The victorious football coach was so damn mad he couldn’t even go to the locker room. Not until he stopped seething. Not until he got answers.

Not until he understood a scene so humiliating that reporters would ask him about it for decades to come. So he stormed into the tunnel at Giants Stadium searching for his athletic director — and an explanation. “I’m not gonna say the exact language I used,” former Rutgers coach Doug Graber recalled.

“But I said, ‘Who’s in charge of the effing horse?’” Yes, that horse. The horse. Lord Nelson, the charismatic Rutgers mascot who prematurely galloped onto the field and into sports infamy on Oct.

8, 1994, nearly costing the Scarlet Knights a much-needed victory over Army. For 30 years, Lord Nelson’s folly has lived on as one of college football’s most bizarre penalties. The mascot’s 15-yard unsportsmanlike conduct flag for sprinting across the field during play led to a crucial missed extra point attempt — and exemplified Rutgers’ reputation as a sad sack program trapped in the twilight zone of big-time college football.

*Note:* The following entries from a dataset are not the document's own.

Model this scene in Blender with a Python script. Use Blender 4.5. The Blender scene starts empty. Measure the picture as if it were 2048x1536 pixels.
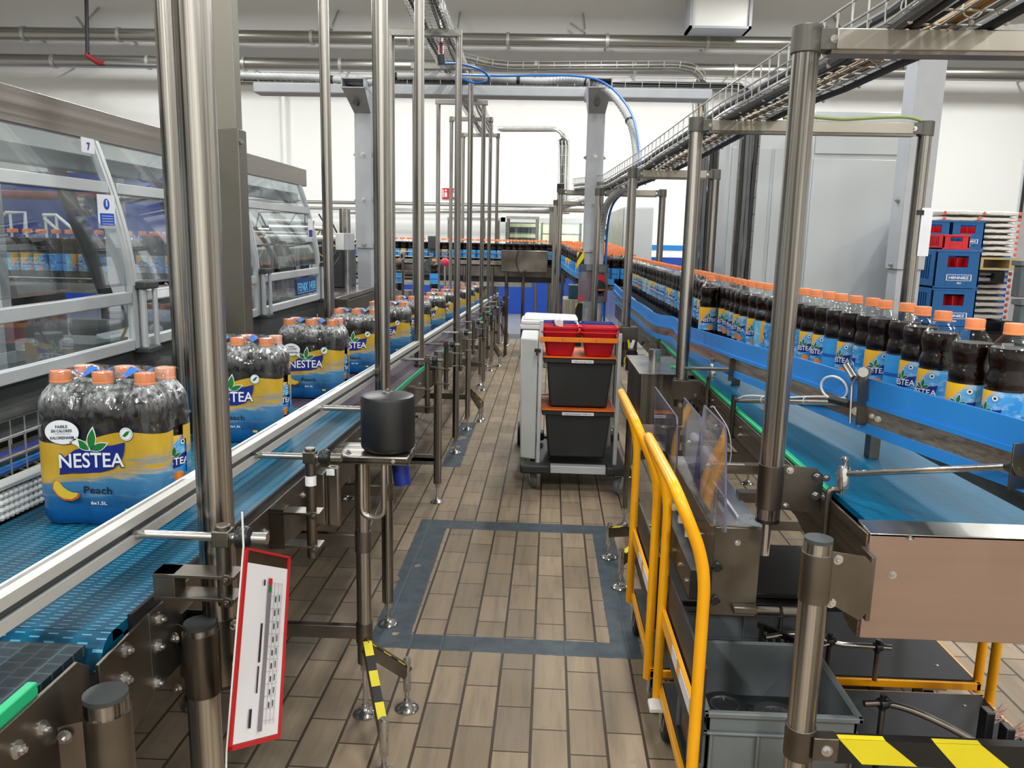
import bpy, math, random
from mathutils import Vector, Matrix
PI = math.pi
random.seed(7)
SC = bpy.context.scene
COL = SC.collection

# ------------------------------------------------------------------ camera
FPX, EYE = 1600.0, 1.6                       # focal length in pixels of a 2048 px wide frame, eye height in metres
PITCH, YAW, ROLL = [math.radians(a) for a in (10.38, 2.03, 1.25)]
FW = Vector((-math.sin(YAW)*math.cos(PITCH), math.cos(YAW)*math.cos(PITCH), -math.sin(PITCH)))
_r = Vector((math.cos(YAW), math.sin(YAW), 0)); _u = _r.cross(FW)
RT = _r*math.cos(ROLL) + _u*math.sin(ROLL)
UP = -_r*math.sin(ROLL) + _u*math.cos(ROLL)
CAM = Vector((0, 0, EYE))
cd = bpy.data.cameras.new('camera'); cam = bpy.data.objects.new('camera', cd); COL.objects.link(cam)
cd.sensor_width = 36; cd.lens = FPX/2048*36; cd.clip_start = 0.05; cd.clip_end = 100
M = Matrix.Identity(4)
for i in range(3):
    M[i][0] = RT[i]; M[i][1] = UP[i]; M[i][2] = -FW[i]; M[i][3] = CAM[i]
cam.matrix_world = M
SC.camera = cam
SC.view_settings.view_transform = 'Standard'; SC.view_settings.look = 'None'
SC.view_settings.gamma = 1; SC.view_settings.exposure = 0.0
try:
    SC.cycles.max_bounces = 7; SC.cycles.transparent_max_bounces = 28; SC.cycles.transmission_bounces = 4
    SC.cycles.diffuse_bounces = 3; SC.cycles.glossy_bounces = 4; SC.cycles.sample_clamp_indirect = 4
    SC.cycles.caustics_reflective = False; SC.cycles.caustics_refractive = False
except Exception: pass

# ------------------------------------------------------------------ light
W = bpy.data.worlds.new('hall_air'); SC.world = W; W.use_nodes = True
W.node_tree.nodes['Background'].inputs[0].default_value = (0.95, 1.0, 0.98, 1)
W.node_tree.nodes['Background'].inputs[1].default_value = 0.25
LAMPS = []
for lx in (-7.5, -3.2, 0.6, 4.4, 8.6):  # right-most column added to brighten the wall on that side
    for ly, pw in ((-3.2, 190), (1.6, 85), (5.8, 80), (9.8, 130), (13.6, 165)):  # first row, behind the camera, made strong as fill
        ld = bpy.data.lights.new('hall_lamp_light', 'AREA'); ld.shape = 'RECTANGLE'; ld.size = 0.28; ld.size_y = 1.5
        ld.energy = pw; ld.color = (0.98, 1.0, 0.985)
        lz = 5.0 if ly < 11 else 5.95
        LAMPS.append((lx, ly, lz, ld))

# ------------------------------------------------------------------ helpers
def at(x, y, X=None, Y=None, Z=None):
    r = FW*FPX + RT*(x-1024) - UP*(y-768)
    if Z is not None: t = (Z-EYE)/r.z
    elif Y is not None: t = Y/r.y
    else: t = X/r.x
    return CAM + r*t
def lin(c):
    return tuple(((v/255)/12.92 if v/255 <= .04045 else ((v/255+.055)/1.055)**2.4) for v in c) + (1,)

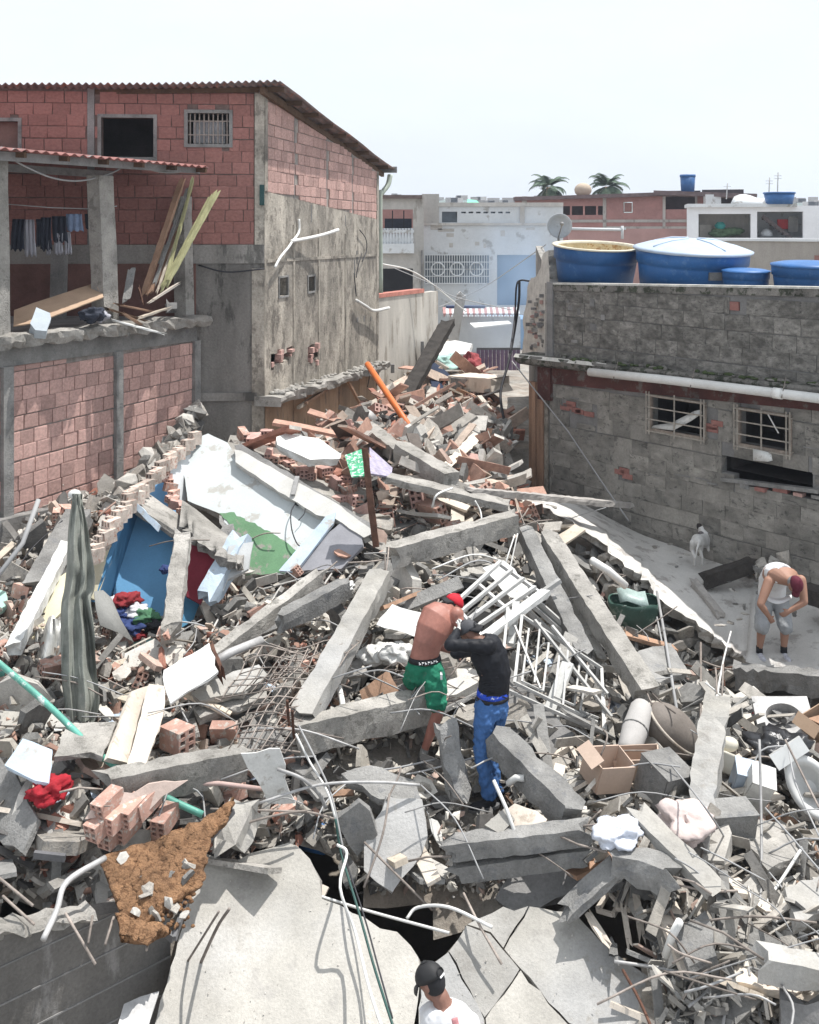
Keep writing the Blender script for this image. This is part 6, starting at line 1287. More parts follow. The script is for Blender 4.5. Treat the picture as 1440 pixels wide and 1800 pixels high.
# green/blue barrel glimpsed in the hole
t = thing('blue_barrel', 'blue barrel glimpsed in the dark hole at the centre bottom', 'barrel', P(548, 1480, 9.2)); MB().tube([P(530, 1466, 9.35), P(572, 1474, 9.2)], .13, 16).build('barrel_body', BLUEP, t); MB().tube([P(532, 1467, 9.33), P(535, 1468, 9.32)], .14, 16).build('barrel_hoop', BLUEP, t)

# ================================================================ PORCH CONTENTS
def on_porch(x, d, off): pass
lines = thing('washing_line', 'washing line strung across the dim porch', 'line', P(110, 365, 16.0)); MB().tube([P(0, 358, 15.0), P(90, 365, 15.4), P(180, 368, 15.9), P(206, 362, 16)], .008, 5).build('line', CAB, lines)
DEN = mat('denim', (.20, .26, .38), var=.3, sc=8, bump=.2); GRYC = mat('pale_garment', (.38, .38, .42), var=.2, bump=.2, streak=True); DKC = mat('dark_garment', (.03, .035, .05), var=.3, bump=.2)
for (x0, x1, y0, y1, mt, lab) in ((22, 44, 385, 440, DKC, 'leftmost black garment on the washing line'), (43, 62, 386, 449, GRYC, 'long grey striped garment on the washing line'), (63, 72, 385, 432, DKC, 'narrow black garment right of the striped one'), (73, 92, 382, 440, DKC, 'wide dark garment in the middle of the washing line'), (84, 90, 420, 448, GRYC, 'small white garment low on the washing line'), (93, 118, 380, 425, DKC, 'dark shirt right of the middle of the washing line'), (98, 112, 410, 447, GRYC, 'pale grey garment hanging below the dark shirt'), (113, 124, 408, 446, GRYC, 'pale narrow garment next to the denim shorts'), (118, 146, 376, 406, DEN, 'faded denim shorts on the washing line'), (150, 175, 376, 402, DKC, 'dark garment nearest the middle porch post')):
    d = 15.3+(x0/200)*.5; rows = []
    for j in range(8):
        t = j/7; rows.append([P(x0+(x1-x0)*i/9+2*math.sin(t*2+x0), y0+(y1-y0)*t*(1+.06*math.sin(i*1.7+x0)), d+.03*math.sin(i*1.9+t*2)) for i in range(10)])
    solid(MB().sheet(rows).build('garment', mt, None, lab, 'garment'), .01)
loc_slab('long cardboard sheet lying tilted on the porch ledge', [(25, 545), (60, 532), (165, 498), (178, 502), (182, 522), (60, 568), (24, 572)], None, .02, CARD, name='cardboard_sheet', cat='cardboard', plane=tri_plane((24, 560, 14.3), (175, 498, 15.9), (180, 525, 15.4)), jag=.004)
loc_slab('folded cardboard fin standing at the end of the long cardboard', [(166, 480), (171, 490), (182, 528), (172, 505)], None, .01, CARD2, name='cardboard_fin', cat='cardboard', plane=tri_plane((166, 480, 15.9), (182, 528, 15.6), (172, 505, 15.6)), jag=.003)
loc_slab('sunlit dusty blue plastic panel resting on the porch ledge', [(53, 568), (64, 540), (88, 550), (90, 560), (82, 582), (62, 580)], None, .14, mat('dusty_blue_panel', (.34, .38, .41), var=.12), name='plastic_panel', cat='panel', plane=tri_plane((53, 568, 14.0), (64, 540, 14.3), (86, 580, 14.0)), jag=.004)
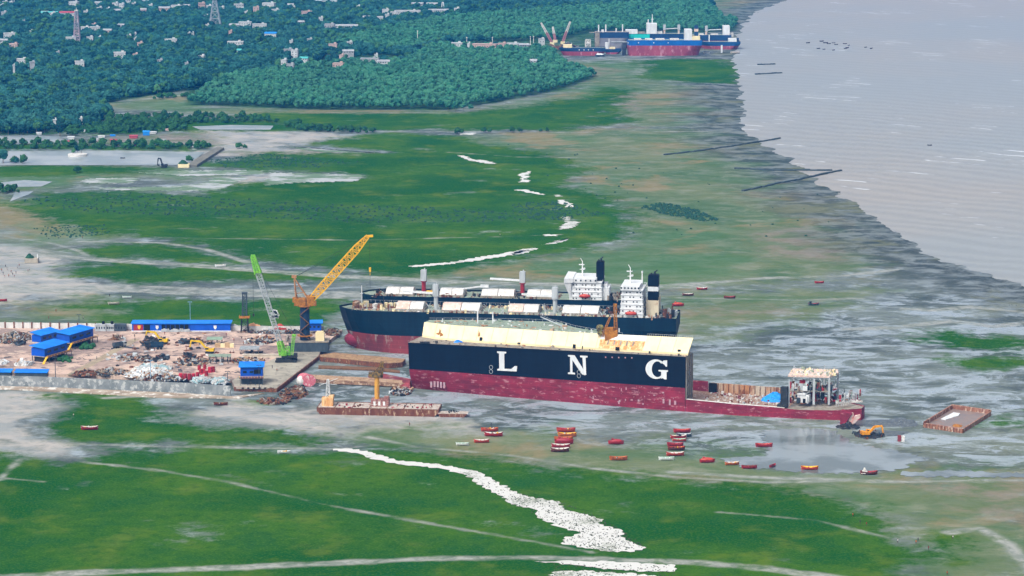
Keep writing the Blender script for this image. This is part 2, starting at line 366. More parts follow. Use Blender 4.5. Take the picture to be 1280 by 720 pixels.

“We even got a dumbass horse around here,” Graber fumed after his much-hyped team eked out the win despite being a heavy favorite. He can laugh about it now. But that fateful autumn Saturday remains indelible for Rutgers fans old enough to remember.

And Lord Nelson’s inner circle will never forget it. To this day, memories of that afternoon and the media blitz that followed haunt his for.